Nuts & Milk is a simple puzzle-platformer developed by Hudson and released for the Famicom back in 1984. Not surprisingly, it has all of the trappings of an early-years Famicom title: Single-screen action, solid black background, and that familiar heads-up display (score, stage number, and other requisite information) as seen in many of those NES arcade ports. And, naturally, they put you in control of the era's typical protagonist: A pink bipedal blob who's tasked with saving his equally pink girlfriend. To rescue his bow-headed beloved, who somehow manages to become trapped in her house in every round, he has to simply collect all of the fruit hanging onscreen and then head toward her abode when prompted (when she begins poking her head out, mainly).


It all sounds very uncomplicated--like, as its name suggest, a wacky kid's game. In reality, though, it's pretty tricky. For one, you have two separately functioning means of traversing a stage: The ability to climb across dangling chains, and limited run-and-jump plaforming mechanics. The problem: You can't jump while standing atop a series of level chains even though their tight grouping forms a flat surface. So when deciding to pick up a fruit positioned atop chains, you have to take into account the loss of mobility or risk walking into an evil blue blob or falling limply off their edges. It's an easy thing to forget when things get hectic.

Nuts & Milk is particularly unpolished: The hero falls through the corners of surfaces, most notably when he comes up a little short on two-block-wide jumps. He gets stuck on walls. His momentum sometimes inexplicably halts in the middle of leaps, causing him to helplessly plummet straight down. And springs don't always want to function as advertised (you have to hit "jump" just before landing on one, allegedly). The designers were highly aware of these flaws and actually incorporated them as solutions to fruit-grabbing conundrums, like in one instance where you have to snag a hanging banana bunch by falling off the side of a chain and clipping through part of the wall (depicted above).


Also, the enemies are pretty dumb, their actions governed by a stupidly basic chase algorithm. They'll mindlessly walk or jump off platforms and plunge into the watery abyss below. If you're anywhere beneath them, they'll drop off ropes, to their deaths, rather than logically circumnavigating the readily traversable terrain.

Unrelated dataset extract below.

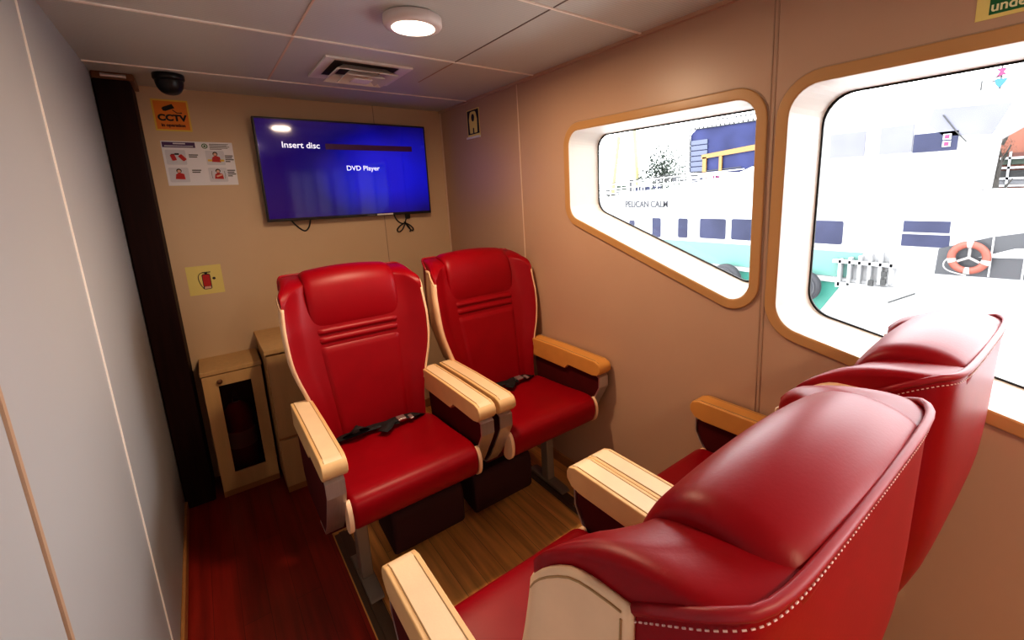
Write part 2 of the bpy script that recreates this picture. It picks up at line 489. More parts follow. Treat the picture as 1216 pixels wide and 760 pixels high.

And they'll abort a direct pursuit if you loop to the other side of the screen, turning away to head in the other direction when you're in actuality just inches away. The developers were cognizant of this, too, and expect you to manipulate the enemies as described. 

I chalk up these deficiencies to circa-1984 Hudson, like other young development houses, not yet having a full grasp on what constitutes good game design. It was only the seventh game released in the company's history, after all.

By no means am I calling Nuts & Milk a "bad" game. It's just a bit rough--a set of unfiltered ideas forming a solid-but-messy whole. Truthfully, I'm really enjoying my time with it so far. It's not visually spectacular, but it has a quintessentially classic vibe to it, as if it encapsulates the raw, experimental state of Japanese game-development in the early '80s; it feels, in fact, more like one of those old computer games that charmed me with its no-frills presentation, delightfully simple aesthetics, and anything-goes game-design (it was actually ported to both the MSX and Sharp X1, so it kinda is a "computer game"). I'm definitely "feeling it," as they say.


I also like the between-round bonus stages, which feature a more-focused version of the Nuts & Milk formula: Collect the moving fruit and reach your girlfriend before time runs out. The only obstacles here are the red and green fireballs that start appearing from the sides and rebounding around the room after some time has elapsed; weirdly, these fireballs look and move suspiciously like those from Mario Bros., as if ripped directly from it. Considering this and the HUD similarities, you'd think it was actually Nintendo that made the game. Hmmmm.

I've only made it as far as stage 39, but I'm going to continue to attempt making further progress in the coming days. Nuts & Milk is difficult and often frustrating due to the recurrence of the aforementioned flaws, but it has an endearing quality that makes me want to return to it. Moreover, even in my limited time with Nuts & Milk, it's managed to impart upon me a regretful sadness that we in North America didn't get to experience the early Famicom era, which I imagine was a deeply formative period cherished by every kid that got the chance to live through it.